The year is 1347 in Italy which is difficult to remember at times as the nuns in this Catholic convent pepper their assorted range of broad American accents with curse words that were not created until several centuries later. It is because that this is no ordinary bunch of (ir)religious Sisters. For example Alessandra Alison Brie is bitter because her once wealthy father Paul Reiser had dumped her there simply because he could no-longer afford the necessary dowry to marry her off.
The Mother Superior Molly Shannon turns a blind eye to most of the younger nuns shenanigans as she gives ‘nightly comfort’ to the priest Father Tomasso John C. Reilly when he isn’t liberally knocking back the supply of Communion wine.

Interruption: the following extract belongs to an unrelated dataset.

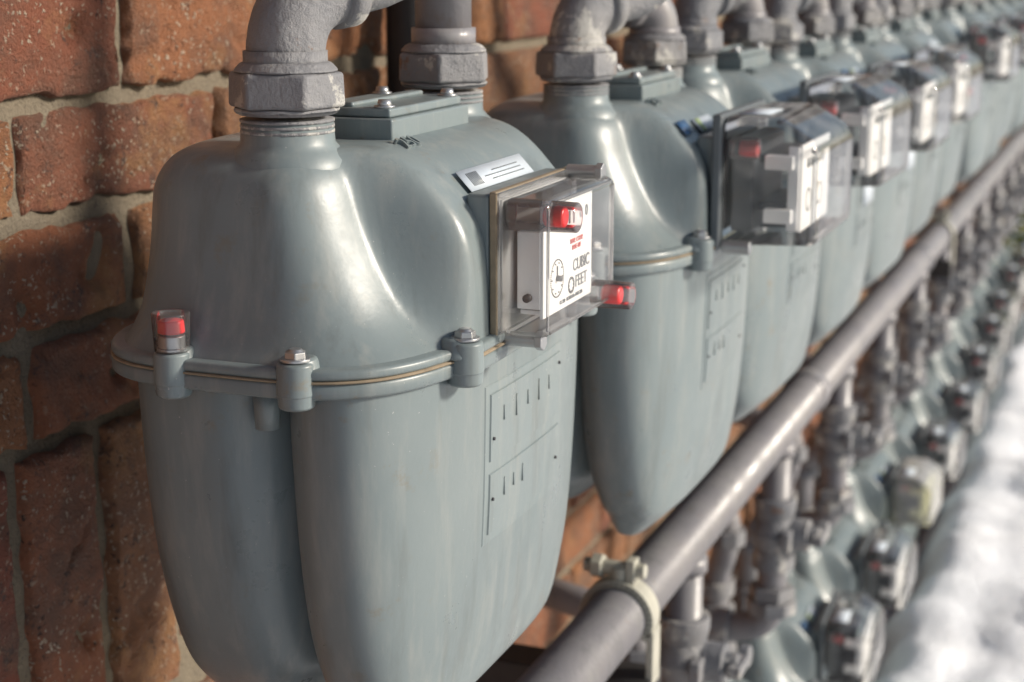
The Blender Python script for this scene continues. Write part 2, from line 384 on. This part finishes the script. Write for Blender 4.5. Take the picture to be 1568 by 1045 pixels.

One day on a trip to the nearby town to sell some of the nuns embroidery Father T gets drunk and has an accident with his cart losing its entire load. He is rescued by a servant called Massetto a very impressive Dave Franco) who is on the run having been caught by his master (Nick Offerman) fornicating with his wife (Lauren Weedman). The Priest strikes a deal with Massetto to offer him sanctuary and work in the Convent as the Handyman has just walked out as the nuns had kept abusing him. He convinces the young servant that to make it work, he must pretend to be a deaf and dumb mute so that the nuns would leave him alone.
However seeing this hunky new stranger working amongst them none of the Sisters think for a single moment about abusing like his predecessor, and they just want to bed him instead and lose their virginity. Something that the rather hunky and horny Massetto is happy to oblige them with.
Part slapstick, part farce this surprisingly tame adult comedy never really delivers the outright laughs that it promised at the beginning, and in the end you have this very distinct feeling that the cast had much more fun making it than we did watching.